The e-mail says the closing is due to “a variety of factors,” including the health of owner Donalee Goodbrod. “Her guidance and energy kept the Paramount going and the loss of that energy was a blow from which the club was never able to recover,” Lenfesty wrote.

Goodbrod, who suffered a stroke last year, couldn’t be reached for comment Tuesday.
Referring to the final two shows he has booked at the Paramount — Antibalas Afrobeat Orchestra on May 24 and alternative country singer Kathleen Edwards on June 15 — Lenfesty wrote, “please come out and show your appreciation for the Paramount and enjoy what will be the last big club shows in Santa Fe at least for awawhile.”

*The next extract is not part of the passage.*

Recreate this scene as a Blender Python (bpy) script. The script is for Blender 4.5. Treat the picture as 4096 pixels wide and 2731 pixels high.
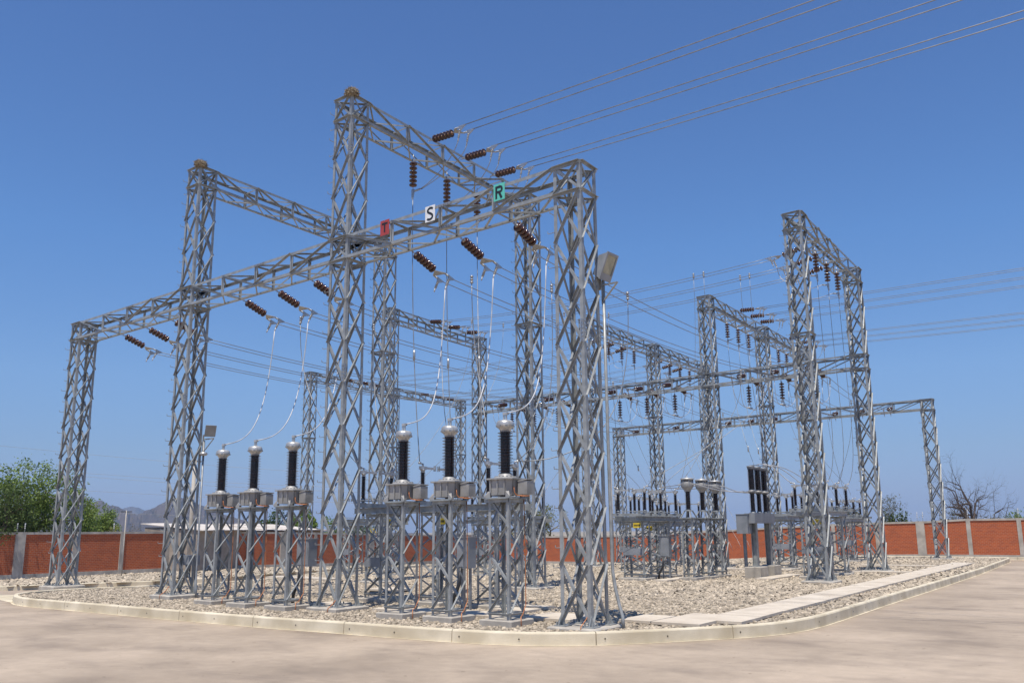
import bpy, bmesh, math, random
import numpy as np
from mathutils import Vector, Matrix

for _o in list(bpy.data.objects):
    bpy.data.objects.remove(_o)
scene = bpy.context.scene
R = math.radians
# ------------------------------------------------------------------ camera
CAM = Vector((11.79666, -16.48142, 1.9))
PITCH, YAW, ROLL = 0.206134, 2.266663, -0.009223
FPX = 3628.635                       # focal length in pixels of a 4096 px wide frame
FW = Vector((math.cos(YAW) * math.cos(PITCH), math.sin(YAW) * math.cos(PITCH), math.sin(PITCH)))
RT0 = Vector((math.sin(YAW), -math.cos(YAW), 0))
UP0 = RT0.cross(FW)
RT = math.cos(ROLL) * RT0 + math.sin(ROLL) * UP0
UP = -math.sin(ROLL) * RT0 + math.cos(ROLL) * UP0
cam_d = bpy.data.cameras.new('camera')
cam_d.sensor_width = 36.0
cam_d.lens = 36.0 * FPX / 4096.0
cam_d.clip_start = 0.1
cam_d.clip_end = 30000
cam = bpy.data.objects.new('camera', cam_d)
scene.collection.objects.link(cam)
m3 = Matrix((RT, UP, -FW)).transposed()
cam.matrix_world = Matrix.Translation(CAM) @ m3.to_4x4()
scene.camera = cam
# ------------------------------------------------------------------ light
SUN_EL = R(70)
SH = Vector((0.375, -0.927, 0)).normalized()
S = SH * math.cos(SUN_EL) + Vector((0, 0, math.sin(SUN_EL)))
sun_d = bpy.data.lights.new('sun', 'SUN')
sun_d.energy = 5.0
sun_d.angle = R(0.53)
sun_d.color = (1.0, 0.94, 0.85)
sun = bpy.data.objects.new('sun', sun_d)
scene.collection.objects.link(sun)
sun.rotation_euler = S.to_track_quat('Z', 'Y').to_euler()
world = bpy.data.worlds.new('World')
scene.world = world
world.use_nodes = True
wn = world.node_tree
wn.nodes.clear()
sky = wn.nodes.new('ShaderNodeTexSky')
sky.sky_type = 'NISHITA'
sky.sun_disc = False
sky.sun_elevation = SUN_EL
sky.sun_rotation = math.atan2(SH.x, SH.y)
sky.altitude = 0
sky.air_density = 0.9
sky.dust_density = 0.0
sky.ozone_density = 6
bg = wn.nodes.new('ShaderNodeBackground')
bg.inputs[1].default_value = 0.15
wo = wn.nodes.new('ShaderNodeOutputWorld')
# the sky of the day: deeper blue overhead, a greyer blue towards the horizon
tcw = wn.nodes.new('ShaderNodeTexCoord')
sxyz = wn.nodes.new('ShaderNodeSeparateXYZ')
wn.links.new(tcw.outputs['Generated'], sxyz.inputs[0])
crp = wn.nodes.new('ShaderNodeValToRGB')
wn.links.new(sxyz.outputs[2], crp.inputs[0])
SKYC = [(0.0, (0.42, 0.485, 0.83)), (0.034, (0.515, 0.535, 0.775)), (0.081, (0.67, 0.69, 0.81)), (0.16, (0.85, 0.92, 1.02)), (0.30, (0.82, 1.04, 1.23)), (0.5, (0.83, 1.01, 1.24))]
for i, (p_, c_) in enumerate(SKYC):
    e_ = crp.color_ramp.elements[i] if i < 2 else crp.color_ramp.elements.new(p_)
    e_.position = p_
    e_.color = (*[k / 1.25 for k in c_], 1)
smx = wn.nodes.new('ShaderNodeMixRGB')
smx.blend_type = 'MULTIPLY'
smx.inputs[0].default_value = 1
wn.links.new(sky.outputs[0], smx.inputs[1])
wn.links.new(crp.outputs[0], smx.inputs[2])
wn.links.new(smx.outputs[0], bg.inputs[0])
wn.links.new(bg.outputs[0], wo.inputs[0])
scene.view_settings.view_transform = 'Standard'
scene.view_settings.look = 'None'
scene.view_settings.exposure = 0.0
scene.view_settings.gamma = 1.0
scene.render.engine = 'CYCLES'
scene.cycles.max_bounces = 6
scene.cycles.volume_bounces = 0
scene.cycles.volume_step_rate = 4.0

# ------------------------------------------------------------------ yard coordinates
SK = 0.1175                          # rows of the yard are not quite square to each other
def W(u, v, z=0.0):
    return Vector((u - SK * v, v, z))
UD = Vector((1, 0, 0))
VD = Vector((-SK, 1, 0)).normalized()
VLEN = math.hypot(1, SK)
VANG = math.atan2(VD.y, VD.x) - math.pi / 2
B = 8.1945                           # bay width
H1, L1, H2, L2 = 10.283, 9.59, 14.676, 13.998
TW = 0.788
def tw(z):
    return TW * (1 - 0.0026 * z)
def sstep(t):
    t = min(1, max(0, t))
    return t * t * (3 - 2 * t)
def dip(u, v):
    return -0.8 * sstep((v - 20) / 35) * sstep((-6 - u) / 24)
def gz(u, v):                        # top of the gravel
    z = -0.13 + dip(u, v)
    if u < -28:
        z -= 0.40 * sstep((-28 - u) / 14)
    return z
def pix(x, y, depth):                # point seen at photo pixel x, y at a given distance along the view axis
    return CAM + (FW + RT * ((x - 2048) / FPX) - UP * ((y - 1365.5) / FPX)) * depth
def hor(x, dist):                    # ground position below photo column x at a horizontal distance
    d = FW + RT * ((x - 2048) / FPX) - UP * ((2130 - 1365.5) / FPX)
    d.z = 0
    d.normalize()
    return Vector((CAM.x, CAM.y, 0)) + d * dist
rnd = random.Random(7)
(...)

Doug Roberts of Phase One Realty, which has listed the Paramount’s site at 331 Sandoval St., said Tuesday that his agency is trying to sell or lease the building, which is owned by a company called Dogleg LLC.

“There’s been a lot of interest,” he said, both local operators and folks from out of town.”

Roberts said one party has discussed making office space out of the building, but the others would like to operate a restaurant and/or a nightclub in the building.

According to Phase One’s Web site, the owners would sell the 9,100-square foot building for $2 million.

A Phase One brochure for the property says, “Originally built as architectural offices in 1988, the building was extensively renovated for a high-end restaurant. Since that time property has housed several successful restaurants, the most recent of which were the Paramount nightclub, (Bar B) and Paramount Pizza.”

Before it became The Paramount, the building housed a short-lived nightclub called Cowboy. Before that, the building was the Double A restaurant, which closed in February 1997. A story in this paper at that time described it as a “Los Angeles-style glitter dome.” The Double A operators spent $5 million to remodel the building for the restaurant that lasted less than two years.


In his e-mail Lenfesty recalled many of the nationally known acts that played the Paramount. Among those to play there were Lucinda Williams, Los Lobos, Warren Zevon, Ralph Stanley, Bo Diddley, R.L. Burnside, Rickie Lee Jones, Concrete Blonde, They Might Be Giants, Ozomatli , Toots & The Maytals, Gillian Welch, The Flatlanders, Alejandro Escovedo, Stan Ridgway, Terry Allen and Junior Brown.

There are few other Santa Fe venues for national popular music acts. The Lensic Performing Arts Center brings in several name acts, but it’s a theater and not set up for dancing. WilLee’s Blues Club on South Guadalupe St. has been booking national blues artists like Ian Moore and Mem Shannon (scheduled to play there May 28). But that club is much smaller than the Paramount.

The Paramount opened about a year after the closing of a downtown spot called Santa Fe Music Hall. At that time there was much discussion and hand-wringing in the popular music community about why Santa Fe has such a hard time keeping music clubs going.

Some said at the time it was because of a slump in the tourist industry. Some noted that people don’t drink as much alcohol as they did in the ‘70s and ‘80s. Some said Santa Fe has a scarcity of people in their early 20s and that baby boomers don’t go out at night as much as they used to.

Lenfesty, in an interview Tuesday, said that whoever runs the next big music club here should explore doing more “all-ages shows” with an enclosed area for those who are too young to drink but come to hear the music.

“They have it in Albuquerque, I don’t see why we couldn’t have it hear,” he said. “It’s young people and college kids who really support live music.”

Lenfesty said the Paramount was able to work for so many years because it didn’t cater to one particular crowd. “There was live music, there were DJs,” he said. “You’ve got to be everything to everybody. You had hard rock shows, country, blues, reggae ... Bar B was more loungy. The DJs attracted gays and straights. You can’t just cater to one group and make it in Santa Fe.

“The Paramount worked for a long time and it would still work except for the loss of Donalee’s guidance,” he said. “When she got sick, that was the end.”